As for Vidosic, he feels he has found the perfect place to reignite his career. His father, Rado, is the assistant coach at the Phoenix, and together with head coach Darije Kalezic, Dario Vidosic thinks the club is headed in the right direction.

"We'll play a brand of football that I've been searching for and wanting to play. We want the ball at all times, we want to dictate play, we want to be the aggressor."

Vidosic said he was prepared to play anywhere on the pitch, listing right back, holding midfield, central midfield, attacking midfield, winger and striker as positions he had played at a high level in his professional career.

The biggest factor would be getting a proper pre-season under his belt, which he hasn't done since 2012 with Adelaide United. 

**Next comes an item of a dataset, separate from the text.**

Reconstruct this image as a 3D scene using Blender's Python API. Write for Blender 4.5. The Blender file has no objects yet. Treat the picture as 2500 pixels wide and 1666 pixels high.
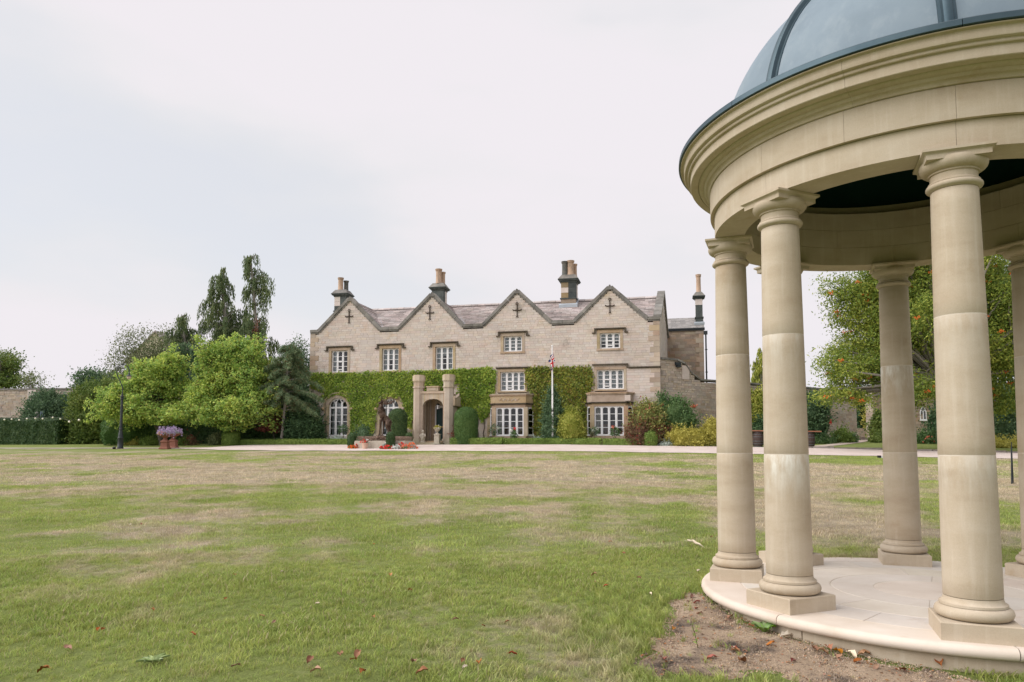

"[That year] was the best I've felt going into a season and was a very successful season of mine where I was top goalscorer and we had quite a successful season.

"Five years after that I've not had a pre-season, just coming in a week before and sometimes into round seven of a season and straight away playing, the body is always sort of catching up, you're always a little bit behind.

"So now I've got a good chance to get in the gym, on the training field, prepare the mind, body and soul to be all connected and very ready come round one."